THE TASK
Print the entries below word for word; the pictures stay out of your copy.

━━ DATASET CONTENT ━━

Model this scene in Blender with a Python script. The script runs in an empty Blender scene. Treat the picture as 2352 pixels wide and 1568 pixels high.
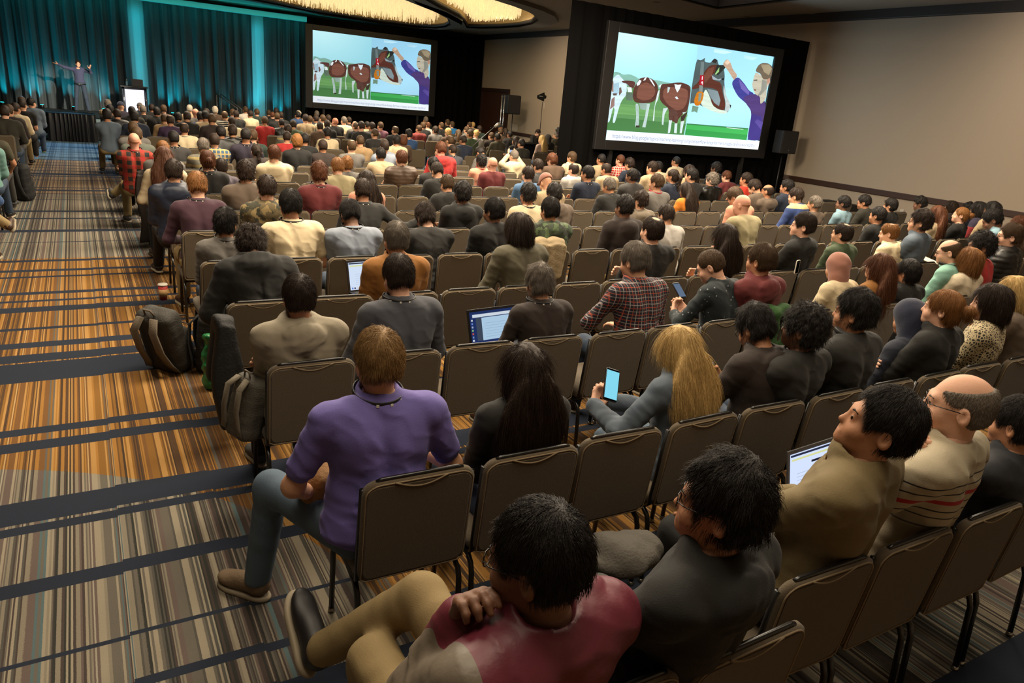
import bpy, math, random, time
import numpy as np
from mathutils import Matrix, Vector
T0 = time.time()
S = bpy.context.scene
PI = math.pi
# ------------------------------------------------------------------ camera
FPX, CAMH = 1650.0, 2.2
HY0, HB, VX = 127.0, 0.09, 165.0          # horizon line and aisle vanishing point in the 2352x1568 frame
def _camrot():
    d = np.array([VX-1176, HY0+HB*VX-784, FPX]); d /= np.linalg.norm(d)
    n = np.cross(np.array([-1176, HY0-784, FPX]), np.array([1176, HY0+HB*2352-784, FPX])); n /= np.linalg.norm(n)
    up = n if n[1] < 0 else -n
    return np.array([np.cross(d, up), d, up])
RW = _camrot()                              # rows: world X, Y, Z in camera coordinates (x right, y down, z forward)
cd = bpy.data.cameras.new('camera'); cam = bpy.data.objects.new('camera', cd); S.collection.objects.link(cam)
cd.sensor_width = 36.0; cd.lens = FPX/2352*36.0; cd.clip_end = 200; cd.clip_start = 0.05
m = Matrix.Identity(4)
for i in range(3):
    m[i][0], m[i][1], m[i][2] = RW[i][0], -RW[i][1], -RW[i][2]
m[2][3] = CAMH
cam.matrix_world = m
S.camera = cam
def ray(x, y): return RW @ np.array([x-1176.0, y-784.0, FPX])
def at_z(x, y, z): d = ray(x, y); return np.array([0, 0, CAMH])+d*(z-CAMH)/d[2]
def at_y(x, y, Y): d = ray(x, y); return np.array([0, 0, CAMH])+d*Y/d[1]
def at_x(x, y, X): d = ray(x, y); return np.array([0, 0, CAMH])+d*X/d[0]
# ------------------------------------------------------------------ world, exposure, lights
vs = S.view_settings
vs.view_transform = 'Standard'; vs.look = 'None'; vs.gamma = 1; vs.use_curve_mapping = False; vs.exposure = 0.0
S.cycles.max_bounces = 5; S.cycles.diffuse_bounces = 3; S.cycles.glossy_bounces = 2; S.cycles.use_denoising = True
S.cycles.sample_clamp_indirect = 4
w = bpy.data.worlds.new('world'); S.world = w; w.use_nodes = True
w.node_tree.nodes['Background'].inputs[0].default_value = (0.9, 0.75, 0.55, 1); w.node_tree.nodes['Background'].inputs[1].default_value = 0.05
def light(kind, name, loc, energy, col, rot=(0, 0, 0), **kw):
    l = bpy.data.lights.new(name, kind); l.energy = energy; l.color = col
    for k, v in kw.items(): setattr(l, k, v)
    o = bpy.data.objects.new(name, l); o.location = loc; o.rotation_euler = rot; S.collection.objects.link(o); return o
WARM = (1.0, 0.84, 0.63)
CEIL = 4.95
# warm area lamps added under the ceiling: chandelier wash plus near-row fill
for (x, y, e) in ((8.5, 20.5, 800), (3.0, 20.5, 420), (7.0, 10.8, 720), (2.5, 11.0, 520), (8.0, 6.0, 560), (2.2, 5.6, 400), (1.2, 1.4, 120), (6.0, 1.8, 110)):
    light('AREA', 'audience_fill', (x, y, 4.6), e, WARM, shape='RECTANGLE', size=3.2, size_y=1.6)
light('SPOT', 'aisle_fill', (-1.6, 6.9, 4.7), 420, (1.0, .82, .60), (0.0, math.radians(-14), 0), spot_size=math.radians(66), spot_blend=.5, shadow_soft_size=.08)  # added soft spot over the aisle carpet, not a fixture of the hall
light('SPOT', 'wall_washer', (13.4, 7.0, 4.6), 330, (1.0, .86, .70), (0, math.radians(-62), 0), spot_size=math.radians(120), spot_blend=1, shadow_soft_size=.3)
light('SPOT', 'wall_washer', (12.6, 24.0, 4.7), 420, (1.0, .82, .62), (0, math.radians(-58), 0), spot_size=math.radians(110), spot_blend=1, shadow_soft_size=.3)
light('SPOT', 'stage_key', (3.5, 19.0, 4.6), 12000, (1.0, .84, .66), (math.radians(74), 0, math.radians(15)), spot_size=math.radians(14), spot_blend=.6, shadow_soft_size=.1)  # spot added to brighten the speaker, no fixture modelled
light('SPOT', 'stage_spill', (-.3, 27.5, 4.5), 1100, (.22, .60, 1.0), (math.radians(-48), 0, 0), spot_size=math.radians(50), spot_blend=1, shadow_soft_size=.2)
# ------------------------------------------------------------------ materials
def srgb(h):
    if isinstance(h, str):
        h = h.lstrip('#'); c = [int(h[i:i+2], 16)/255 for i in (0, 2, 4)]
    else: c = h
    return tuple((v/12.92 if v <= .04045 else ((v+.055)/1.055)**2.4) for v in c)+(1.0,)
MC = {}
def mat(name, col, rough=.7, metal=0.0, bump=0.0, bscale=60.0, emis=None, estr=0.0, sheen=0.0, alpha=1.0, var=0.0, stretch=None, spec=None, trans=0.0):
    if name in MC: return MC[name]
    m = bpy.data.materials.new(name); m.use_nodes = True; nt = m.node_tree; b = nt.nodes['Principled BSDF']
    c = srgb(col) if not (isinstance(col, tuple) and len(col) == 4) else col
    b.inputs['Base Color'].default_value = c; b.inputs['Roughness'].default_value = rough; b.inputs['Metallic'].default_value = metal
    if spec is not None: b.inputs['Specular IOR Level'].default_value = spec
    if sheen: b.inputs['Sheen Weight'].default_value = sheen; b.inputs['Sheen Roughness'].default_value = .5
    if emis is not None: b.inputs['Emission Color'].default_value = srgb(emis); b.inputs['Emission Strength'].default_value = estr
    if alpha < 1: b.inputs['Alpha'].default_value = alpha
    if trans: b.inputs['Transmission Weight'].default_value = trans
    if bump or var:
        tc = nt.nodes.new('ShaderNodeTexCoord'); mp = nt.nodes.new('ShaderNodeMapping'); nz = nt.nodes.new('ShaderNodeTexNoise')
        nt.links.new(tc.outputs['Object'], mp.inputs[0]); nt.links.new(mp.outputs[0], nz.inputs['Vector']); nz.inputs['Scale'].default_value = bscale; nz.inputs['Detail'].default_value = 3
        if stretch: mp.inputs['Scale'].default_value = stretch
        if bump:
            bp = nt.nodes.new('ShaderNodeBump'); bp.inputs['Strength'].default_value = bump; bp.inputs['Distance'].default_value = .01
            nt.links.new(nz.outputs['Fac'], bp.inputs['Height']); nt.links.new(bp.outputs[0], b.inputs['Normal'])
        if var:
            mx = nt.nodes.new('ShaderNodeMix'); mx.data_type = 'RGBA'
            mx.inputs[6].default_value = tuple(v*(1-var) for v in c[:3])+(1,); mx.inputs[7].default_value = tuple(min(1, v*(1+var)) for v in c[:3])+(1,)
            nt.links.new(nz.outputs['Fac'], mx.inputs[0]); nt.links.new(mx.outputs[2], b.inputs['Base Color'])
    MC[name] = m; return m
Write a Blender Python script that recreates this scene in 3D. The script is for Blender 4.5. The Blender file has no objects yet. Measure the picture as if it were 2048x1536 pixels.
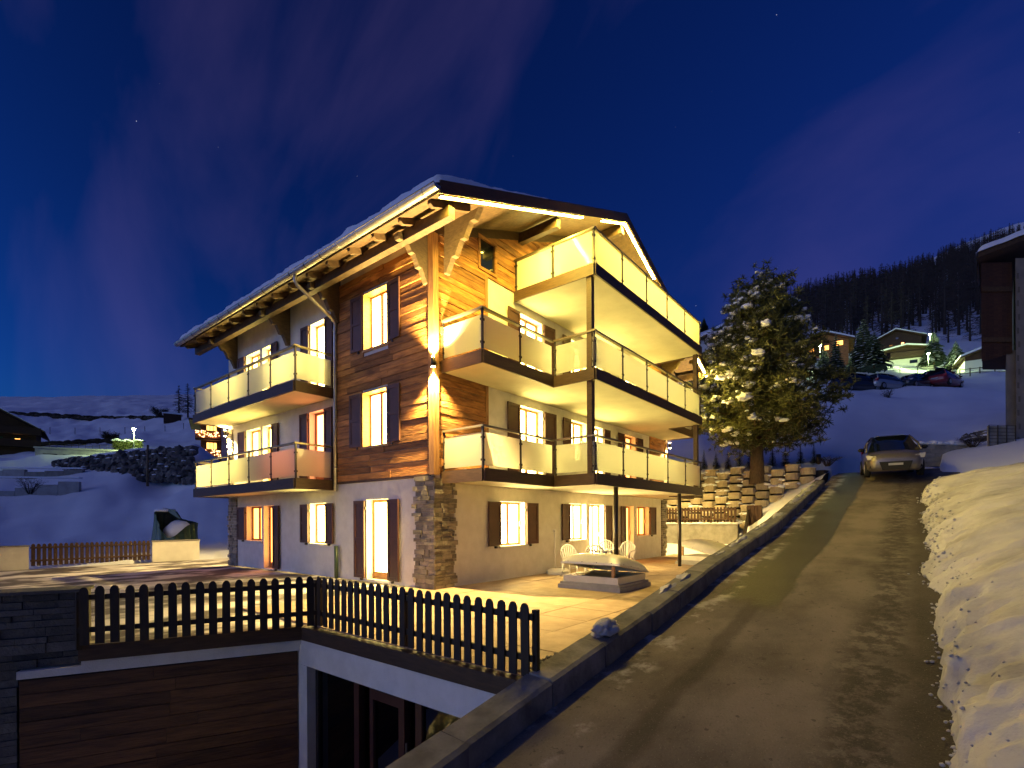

━━━

EXERCISE SOLUTION
Model this scene in Blender with a Python script. The script runs in an empty Blender scene. Treat the picture as 2352 pixels wide and 1568 pixels high.
import bpy, math, random, time
import numpy as np
from mathutils import Matrix, Vector
T0 = time.time()
S = bpy.context.scene
PI = math.pi
# ------------------------------------------------------------------ camera
FPX, CAMH = 1650.0, 2.2
HY0, HB, VX = 127.0, 0.09, 165.0          # horizon line and aisle vanishing point in the 2352x1568 frame
def _camrot():
    d = np.array([VX-1176, HY0+HB*VX-784, FPX]); d /= np.linalg.norm(d)
    n = np.cross(np.array([-1176, HY0-784, FPX]), np.array([1176, HY0+HB*2352-784, FPX])); n /= np.linalg.norm(n)
    up = n if n[1] < 0 else -n
    return np.array([np.cross(d, up), d, up])
RW = _camrot()                              # rows: world X, Y, Z in camera coordinates (x right, y down, z forward)
cd = bpy.data.cameras.new('camera'); cam = bpy.data.objects.new('camera', cd); S.collection.objects.link(cam)
cd.sensor_width = 36.0; cd.lens = FPX/2352*36.0; cd.clip_end = 200; cd.clip_start = 0.05
m = Matrix.Identity(4)
for i in range(3):
    m[i][0], m[i][1], m[i][2] = RW[i][0], -RW[i][1], -RW[i][2]
m[2][3] = CAMH
cam.matrix_world = m
S.camera = cam
def ray(x, y): return RW @ np.array([x-1176.0, y-784.0, FPX])
def at_z(x, y, z): d = ray(x, y); return np.array([0, 0, CAMH])+d*(z-CAMH)/d[2]
def at_y(x, y, Y): d = ray(x, y); return np.array([0, 0, CAMH])+d*Y/d[1]
def at_x(x, y, X): d = ray(x, y); return np.array([0, 0, CAMH])+d*X/d[0]
# ------------------------------------------------------------------ world, exposure, lights
vs = S.view_settings
vs.view_transform = 'Standard'; vs.look = 'None'; vs.gamma = 1; vs.use_curve_mapping = False; vs.exposure = 0.0
S.cycles.max_bounces = 5; S.cycles.diffuse_bounces = 3; S.cycles.glossy_bounces = 2; S.cycles.use_denoising = True
S.cycles.sample_clamp_indirect = 4
w = bpy.data.worlds.new('world'); S.world = w; w.use_nodes = True
w.node_tree.nodes['Background'].inputs[0].default_value = (0.9, 0.75, 0.55, 1); w.node_tree.nodes['Background'].inputs[1].default_value = 0.05
def light(kind, name, loc, energy, col, rot=(0, 0, 0), **kw):
    l = bpy.data.lights.new(name, kind); l.energy = energy; l.color = col
    for k, v in kw.items(): setattr(l, k, v)
    o = bpy.data.objects.new(name, l); o.location = loc; o.rotation_euler = rot; S.collection.objects.link(o); return o
WARM = (1.0, 0.84, 0.63)
CEIL = 4.95
# warm area lamps added under the ceiling: chandelier wash plus near-row fill
for (x, y, e) in ((8.5, 20.5, 800), (3.0, 20.5, 420), (7.0, 10.8, 720), (2.5, 11.0, 520), (8.0, 6.0, 560), (2.2, 5.6, 400), (1.2, 1.4, 120), (6.0, 1.8, 110)):
    light('AREA', 'audience_fill', (x, y, 4.6), e, WARM, shape='RECTANGLE', size=3.2, size_y=1.6)
light('SPOT', 'aisle_fill', (-1.6, 6.9, 4.7), 420, (1.0, .82, .60), (0.0, math.radians(-14), 0), spot_size=math.radians(66), spot_blend=.5, shadow_soft_size=.08)  # added soft spot over the aisle carpet, not a fixture of the hall
light('SPOT', 'wall_washer', (13.4, 7.0, 4.6), 330, (1.0, .86, .70), (0, math.radians(-62), 0), spot_size=math.radians(120), spot_blend=1, shadow_soft_size=.3)
light('SPOT', 'wall_washer', (12.6, 24.0, 4.7), 420, (1.0, .82, .62), (0, math.radians(-58), 0), spot_size=math.radians(110), spot_blend=1, shadow_soft_size=.3)
light('SPOT', 'stage_key', (3.5, 19.0, 4.6), 12000, (1.0, .84, .66), (math.radians(74), 0, math.radians(15)), spot_size=math.radians(14), spot_blend=.6, shadow_soft_size=.1)  # spot added to brighten the speaker, no fixture modelled
light('SPOT', 'stage_spill', (-.3, 27.5, 4.5), 1100, (.22, .60, 1.0), (math.radians(-48), 0, 0), spot_size=math.radians(50), spot_blend=1, shadow_soft_size=.2)
# ------------------------------------------------------------------ materials
def srgb(h):
    if isinstance(h, str):
        h = h.lstrip('#'); c = [int(h[i:i+2], 16)/255 for i in (0, 2, 4)]
    else: c = h
    return tuple((v/12.92 if v <= .04045 else ((v+.055)/1.055)**2.4) for v in c)+(1.0,)
MC = {}
def mat(name, col, rough=.7, metal=0.0, bump=0.0, bscale=60.0, emis=None, estr=0.0, sheen=0.0, alpha=1.0, var=0.0, stretch=None, spec=None, trans=0.0):
    if name in MC: return MC[name]
    m = bpy.data.materials.new(name); m.use_nodes = True; nt = m.node_tree; b = nt.nodes['Principled BSDF']
    c = srgb(col) if not (isinstance(col, tuple) and len(col) == 4) else col
    b.inputs['Base Color'].default_value = c; b.inputs['Roughness'].default_value = rough; b.inputs['Metallic'].default_value = metal
    if spec is not None: b.inputs['Specular IOR Level'].default_value = spec
    if sheen: b.inputs['Sheen Weight'].default_value = sheen; b.inputs['Sheen Roughness'].default_value = .5
    if emis is not None: b.inputs['Emission Color'].default_value = srgb(emis); b.inputs['Emission Strength'].default_value = estr
    if alpha < 1: b.inputs['Alpha'].default_value = alpha
    if trans: b.inputs['Transmission Weight'].default_value = trans
    if bump or var:
        tc = nt.nodes.new('ShaderNodeTexCoord'); mp = nt.nodes.new('ShaderNodeMapping'); nz = nt.nodes.new('ShaderNodeTexNoise')
        nt.links.new(tc.outputs['Object'], mp.inputs[0]); nt.links.new(mp.outputs[0], nz.inputs['Vector']); nz.inputs['Scale'].default_value = bscale; nz.inputs['Detail'].default_value = 3
        if stretch: mp.inputs['Scale'].default_value = stretch
        if bump:
            bp = nt.nodes.new('ShaderNodeBump'); bp.inputs['Strength'].default_value = bump; bp.inputs['Distance'].default_value = .01
            nt.links.new(nz.outputs['Fac'], bp.inputs['Height']); nt.links.new(bp.outputs[0], b.inputs['Normal'])
        if var:
            mx = nt.nodes.new('ShaderNodeMix'); mx.data_type = 'RGBA'
            mx.inputs[6].default_value = tuple(v*(1-var) for v in c[:3])+(1,); mx.inputs[7].default_value = tuple(min(1, v*(1+var)) for v in c[:3])+(1,)
            nt.links.new(nz.outputs['Fac'], mx.inputs[0]); nt.links.new(mx.outputs[2], b.inputs['Base Color'])
    MC[name] = m; return m
Write a Blender Python script that recreates this scene in 3D. The script is for Blender 4.5. The Blender file has no objects yet. Measure the picture as if it were 2048x1536 pixels.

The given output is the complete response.